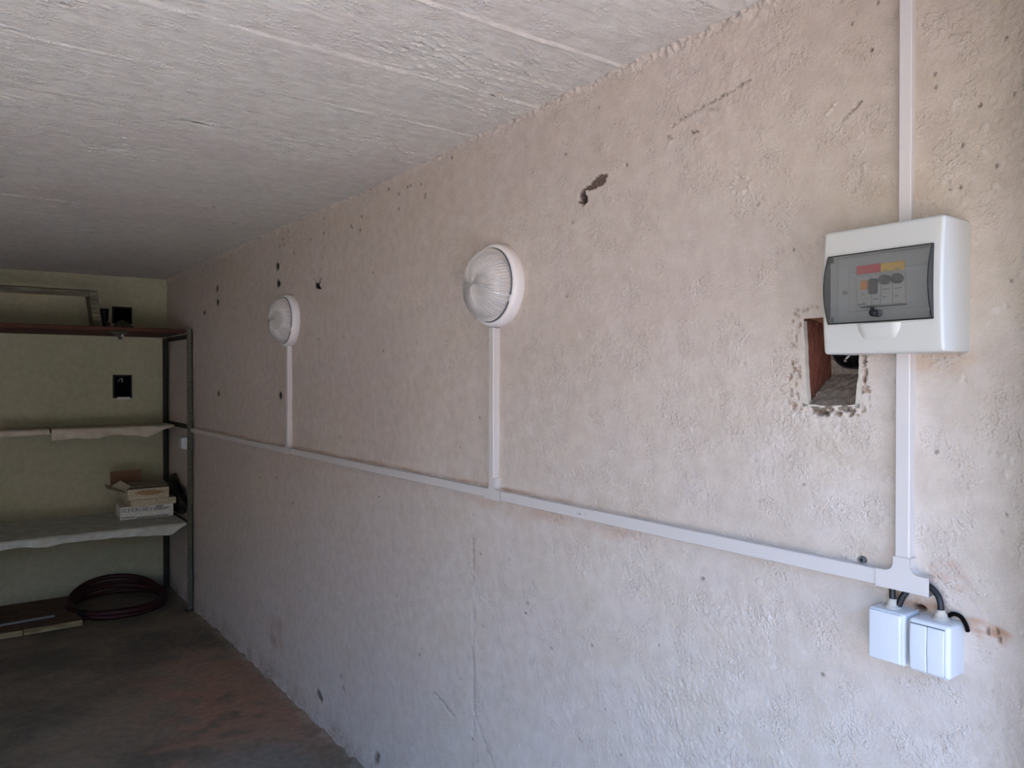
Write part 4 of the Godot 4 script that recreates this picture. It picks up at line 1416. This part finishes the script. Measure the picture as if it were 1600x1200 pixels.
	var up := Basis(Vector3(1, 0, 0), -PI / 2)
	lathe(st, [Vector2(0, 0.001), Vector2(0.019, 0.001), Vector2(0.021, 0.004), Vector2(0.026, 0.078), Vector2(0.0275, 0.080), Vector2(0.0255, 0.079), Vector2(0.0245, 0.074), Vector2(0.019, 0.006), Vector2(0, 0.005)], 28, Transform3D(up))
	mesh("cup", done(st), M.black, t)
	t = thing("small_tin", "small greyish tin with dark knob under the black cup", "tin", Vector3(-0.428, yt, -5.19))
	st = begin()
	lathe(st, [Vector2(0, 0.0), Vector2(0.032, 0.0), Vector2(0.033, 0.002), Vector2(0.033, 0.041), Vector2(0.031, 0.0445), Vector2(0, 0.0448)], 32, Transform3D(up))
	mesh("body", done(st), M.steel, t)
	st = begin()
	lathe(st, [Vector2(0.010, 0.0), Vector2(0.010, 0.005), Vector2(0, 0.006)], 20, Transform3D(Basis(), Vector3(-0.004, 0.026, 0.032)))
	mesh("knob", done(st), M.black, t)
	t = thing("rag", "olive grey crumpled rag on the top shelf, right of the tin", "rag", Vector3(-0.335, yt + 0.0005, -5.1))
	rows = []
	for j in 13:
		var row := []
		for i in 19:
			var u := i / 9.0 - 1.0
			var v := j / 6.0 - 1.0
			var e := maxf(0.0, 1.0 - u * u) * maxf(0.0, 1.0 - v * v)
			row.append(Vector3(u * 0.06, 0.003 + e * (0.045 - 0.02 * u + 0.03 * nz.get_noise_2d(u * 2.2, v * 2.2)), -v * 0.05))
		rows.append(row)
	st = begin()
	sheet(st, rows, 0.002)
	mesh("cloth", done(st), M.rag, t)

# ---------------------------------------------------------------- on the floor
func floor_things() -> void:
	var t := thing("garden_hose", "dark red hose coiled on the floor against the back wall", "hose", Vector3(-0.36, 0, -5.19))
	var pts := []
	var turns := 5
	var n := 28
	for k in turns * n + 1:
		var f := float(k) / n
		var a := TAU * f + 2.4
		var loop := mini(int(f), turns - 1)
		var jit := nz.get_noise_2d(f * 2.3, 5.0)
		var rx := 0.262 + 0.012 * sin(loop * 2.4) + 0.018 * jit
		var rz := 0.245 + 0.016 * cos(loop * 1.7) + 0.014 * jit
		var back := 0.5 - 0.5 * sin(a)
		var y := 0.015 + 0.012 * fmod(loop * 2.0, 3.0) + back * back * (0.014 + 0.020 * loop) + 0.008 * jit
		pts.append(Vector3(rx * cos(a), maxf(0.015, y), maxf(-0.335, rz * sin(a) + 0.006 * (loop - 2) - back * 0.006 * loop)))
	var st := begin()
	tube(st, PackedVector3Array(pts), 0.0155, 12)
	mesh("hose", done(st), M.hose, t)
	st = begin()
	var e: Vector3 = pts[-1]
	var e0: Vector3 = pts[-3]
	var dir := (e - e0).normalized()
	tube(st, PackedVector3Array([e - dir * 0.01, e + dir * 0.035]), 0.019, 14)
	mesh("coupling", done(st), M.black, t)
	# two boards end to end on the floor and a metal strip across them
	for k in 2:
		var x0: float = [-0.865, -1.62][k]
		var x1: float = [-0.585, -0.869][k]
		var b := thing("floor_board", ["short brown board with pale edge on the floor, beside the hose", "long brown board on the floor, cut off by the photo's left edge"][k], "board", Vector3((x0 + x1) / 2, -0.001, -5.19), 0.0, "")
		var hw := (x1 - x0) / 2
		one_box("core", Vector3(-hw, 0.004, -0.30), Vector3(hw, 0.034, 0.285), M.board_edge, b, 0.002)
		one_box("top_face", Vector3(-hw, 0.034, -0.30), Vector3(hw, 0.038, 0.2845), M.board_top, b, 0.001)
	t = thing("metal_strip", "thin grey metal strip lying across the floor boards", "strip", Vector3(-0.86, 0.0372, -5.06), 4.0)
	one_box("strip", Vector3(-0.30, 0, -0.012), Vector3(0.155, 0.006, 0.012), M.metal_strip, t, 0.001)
..........
» DIRECTION: All of the lines above should be printed exactly, minus the pictures.

» RESPONSE BELOW:
Write part 4 of the Godot 4 script that recreates this picture. It picks up at line 1416. This part finishes the script. Measure the picture as if it were 1600x1200 pixels.
	var up := Basis(Vector3(1, 0, 0), -PI / 2)
	lathe(st, [Vector2(0, 0.001), Vector2(0.019, 0.001), Vector2(0.021, 0.004), Vector2(0.026, 0.078), Vector2(0.0275, 0.080), Vector2(0.0255, 0.079), Vector2(0.0245, 0.074), Vector2(0.019, 0.006), Vector2(0, 0.005)], 28, Transform3D(up))
	mesh("cup", done(st), M.black, t)
	t = thing("small_tin", "small greyish tin with dark knob under the black cup", "tin", Vector3(-0.428, yt, -5.19))
	st = begin()
	lathe(st, [Vector2(0, 0.0), Vector2(0.032, 0.0), Vector2(0.033, 0.002), Vector2(0.033, 0.041), Vector2(0.031, 0.0445), Vector2(0, 0.0448)], 32, Transform3D(up))
	mesh("body", done(st), M.steel, t)
	st = begin()
	lathe(st, [Vector2(0.010, 0.0), Vector2(0.010, 0.005), Vector2(0, 0.006)], 20, Transform3D(Basis(), Vector3(-0.004, 0.026, 0.032)))
	mesh("knob", done(st), M.black, t)
	t = thing("rag", "olive grey crumpled rag on the top shelf, right of the tin", "rag", Vector3(-0.335, yt + 0.0005, -5.1))
	rows = []
	for j in 13:
		var row := []
		for i in 19:
			var u := i / 9.0 - 1.0
			var v := j / 6.0 - 1.0
			var e := maxf(0.0, 1.0 - u * u) * maxf(0.0, 1.0 - v * v)
			row.append(Vector3(u * 0.06, 0.003 + e * (0.045 - 0.02 * u + 0.03 * nz.get_noise_2d(u * 2.2, v * 2.2)), -v * 0.05))
		rows.append(row)
	st = begin()
	sheet(st, rows, 0.002)
	mesh("cloth", done(st), M.rag, t)

# ---------------------------------------------------------------- on the floor
func floor_things() -> void:
	var t := thing("garden_hose", "dark red hose coiled on the floor against the back wall", "hose", Vector3(-0.36, 0, -5.19))
	var pts := []
	var turns := 5
	var n := 28
	for k in turns * n + 1:
		var f := float(k) / n
		var a := TAU * f + 2.4
		var loop := mini(int(f), turns - 1)
		var jit := nz.get_noise_2d(f * 2.3, 5.0)
		var rx := 0.262 + 0.012 * sin(loop * 2.4) + 0.018 * jit
		var rz := 0.245 + 0.016 * cos(loop * 1.7) + 0.014 * jit
		var back := 0.5 - 0.5 * sin(a)
		var y := 0.015 + 0.012 * fmod(loop * 2.0, 3.0) + back * back * (0.014 + 0.020 * loop) + 0.008 * jit
		pts.append(Vector3(rx * cos(a), maxf(0.015, y), maxf(-0.335, rz * sin(a) + 0.006 * (loop - 2) - back * 0.006 * loop)))
	var st := begin()
	tube(st, PackedVector3Array(pts), 0.0155, 12)
	mesh("hose", done(st), M.hose, t)
	st = begin()
	var e: Vector3 = pts[-1]
	var e0: Vector3 = pts[-3]
	var dir := (e - e0).normalized()
	tube(st, PackedVector3Array([e - dir * 0.01, e + dir * 0.035]), 0.019, 14)
	mesh("coupling", done(st), M.black, t)
	# two boards end to end on the floor and a metal strip across them
	for k in 2:
		var x0: float = [-0.865, -1.62][k]
		var x1: float = [-0.585, -0.869][k]
		var b := thing("floor_board", ["short brown board with pale edge on the floor, beside the hose", "long brown board on the floor, cut off by the photo's left edge"][k], "board", Vector3((x0 + x1) / 2, -0.001, -5.19), 0.0, "")
		var hw := (x1 - x0) / 2
		one_box("core", Vector3(-hw, 0.004, -0.30), Vector3(hw, 0.034, 0.285), M.board_edge, b, 0.002)
		one_box("top_face", Vector3(-hw, 0.034, -0.30), Vector3(hw, 0.038, 0.2845), M.board_top, b, 0.001)
	t = thing("metal_strip", "thin grey metal strip lying across the floor boards", "strip", Vector3(-0.86, 0.0372, -5.06), 4.0)
	one_box("strip", Vector3(-0.30, 0, -0.012), Vector3(0.155, 0.006, 0.012), M.metal_strip, t, 0.001)